Written request - Repeat the material exactly, leaving nothing out.

** begin Entries supplied **

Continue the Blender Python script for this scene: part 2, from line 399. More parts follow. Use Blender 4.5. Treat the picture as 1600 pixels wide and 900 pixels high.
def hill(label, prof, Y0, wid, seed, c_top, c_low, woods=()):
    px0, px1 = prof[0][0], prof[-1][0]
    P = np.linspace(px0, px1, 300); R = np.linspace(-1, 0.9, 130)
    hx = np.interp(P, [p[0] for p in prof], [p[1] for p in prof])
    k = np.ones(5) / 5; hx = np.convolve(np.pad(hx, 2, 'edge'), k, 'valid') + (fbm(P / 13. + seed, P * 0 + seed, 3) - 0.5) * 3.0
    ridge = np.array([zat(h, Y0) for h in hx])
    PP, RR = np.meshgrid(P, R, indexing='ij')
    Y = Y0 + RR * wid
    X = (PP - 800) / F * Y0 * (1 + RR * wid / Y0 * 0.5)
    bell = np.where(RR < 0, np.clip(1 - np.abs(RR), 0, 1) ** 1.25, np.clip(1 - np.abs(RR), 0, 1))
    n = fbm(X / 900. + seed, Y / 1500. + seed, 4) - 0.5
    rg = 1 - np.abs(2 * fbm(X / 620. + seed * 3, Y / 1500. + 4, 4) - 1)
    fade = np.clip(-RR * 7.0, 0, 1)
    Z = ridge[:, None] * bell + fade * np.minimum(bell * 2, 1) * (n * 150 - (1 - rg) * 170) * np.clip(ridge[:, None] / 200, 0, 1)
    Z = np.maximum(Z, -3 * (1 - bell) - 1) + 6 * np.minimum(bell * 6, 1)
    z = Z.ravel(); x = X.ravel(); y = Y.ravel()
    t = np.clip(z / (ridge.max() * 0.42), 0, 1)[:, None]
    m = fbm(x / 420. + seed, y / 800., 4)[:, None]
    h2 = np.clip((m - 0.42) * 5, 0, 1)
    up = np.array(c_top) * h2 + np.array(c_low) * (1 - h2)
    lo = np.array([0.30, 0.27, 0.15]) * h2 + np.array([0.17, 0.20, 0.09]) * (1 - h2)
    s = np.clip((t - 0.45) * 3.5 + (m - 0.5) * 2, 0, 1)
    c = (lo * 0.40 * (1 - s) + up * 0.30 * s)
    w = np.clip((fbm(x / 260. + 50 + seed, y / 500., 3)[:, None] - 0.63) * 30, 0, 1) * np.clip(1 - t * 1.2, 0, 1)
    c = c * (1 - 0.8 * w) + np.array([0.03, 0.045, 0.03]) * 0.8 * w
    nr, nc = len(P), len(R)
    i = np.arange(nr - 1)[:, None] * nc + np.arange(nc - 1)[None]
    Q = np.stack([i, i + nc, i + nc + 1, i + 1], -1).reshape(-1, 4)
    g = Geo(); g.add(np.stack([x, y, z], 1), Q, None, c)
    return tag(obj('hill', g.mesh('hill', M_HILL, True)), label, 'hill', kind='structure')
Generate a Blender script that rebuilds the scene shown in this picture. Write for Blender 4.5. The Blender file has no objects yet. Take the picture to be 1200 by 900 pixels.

** end Entries supplied **

Complete answer -
Continue the Blender Python script for this scene: part 2, from line 399. More parts follow. Use Blender 4.5. Treat the picture as 1600 pixels wide and 900 pixels high.
def hill(label, prof, Y0, wid, seed, c_top, c_low, woods=()):
    px0, px1 = prof[0][0], prof[-1][0]
    P = np.linspace(px0, px1, 300); R = np.linspace(-1, 0.9, 130)
    hx = np.interp(P, [p[0] for p in prof], [p[1] for p in prof])
    k = np.ones(5) / 5; hx = np.convolve(np.pad(hx, 2, 'edge'), k, 'valid') + (fbm(P / 13. + seed, P * 0 + seed, 3) - 0.5) * 3.0
    ridge = np.array([zat(h, Y0) for h in hx])
    PP, RR = np.meshgrid(P, R, indexing='ij')
    Y = Y0 + RR * wid
    X = (PP - 800) / F * Y0 * (1 + RR * wid / Y0 * 0.5)
    bell = np.where(RR < 0, np.clip(1 - np.abs(RR), 0, 1) ** 1.25, np.clip(1 - np.abs(RR), 0, 1))
    n = fbm(X / 900. + seed, Y / 1500. + seed, 4) - 0.5
    rg = 1 - np.abs(2 * fbm(X / 620. + seed * 3, Y / 1500. + 4, 4) - 1)
    fade = np.clip(-RR * 7.0, 0, 1)
    Z = ridge[:, None] * bell + fade * np.minimum(bell * 2, 1) * (n * 150 - (1 - rg) * 170) * np.clip(ridge[:, None] / 200, 0, 1)
    Z = np.maximum(Z, -3 * (1 - bell) - 1) + 6 * np.minimum(bell * 6, 1)
    z = Z.ravel(); x = X.ravel(); y = Y.ravel()
    t = np.clip(z / (ridge.max() * 0.42), 0, 1)[:, None]
    m = fbm(x / 420. + seed, y / 800., 4)[:, None]
    h2 = np.clip((m - 0.42) * 5, 0, 1)
    up = np.array(c_top) * h2 + np.array(c_low) * (1 - h2)
    lo = np.array([0.30, 0.27, 0.15]) * h2 + np.array([0.17, 0.20, 0.09]) * (1 - h2)
    s = np.clip((t - 0.45) * 3.5 + (m - 0.5) * 2, 0, 1)
    c = (lo * 0.40 * (1 - s) + up * 0.30 * s)
    w = np.clip((fbm(x / 260. + 50 + seed, y / 500., 3)[:, None] - 0.63) * 30, 0, 1) * np.clip(1 - t * 1.2, 0, 1)
    c = c * (1 - 0.8 * w) + np.array([0.03, 0.045, 0.03]) * 0.8 * w
    nr, nc = len(P), len(R)
    i = np.arange(nr - 1)[:, None] * nc + np.arange(nc - 1)[None]
    Q = np.stack([i, i + nc, i + nc + 1, i + 1], -1).reshape(-1, 4)
    g = Geo(); g.add(np.stack([x, y, z], 1), Q, None, c)
    return tag(obj('hill', g.mesh('hill', M_HILL, True)), label, 'hill', kind='structure')
Generate a Blender script that rebuilds the scene shown in this picture. Write for Blender 4.5. The Blender file has no objects yet. Take the picture to be 1200 by 900 pixels.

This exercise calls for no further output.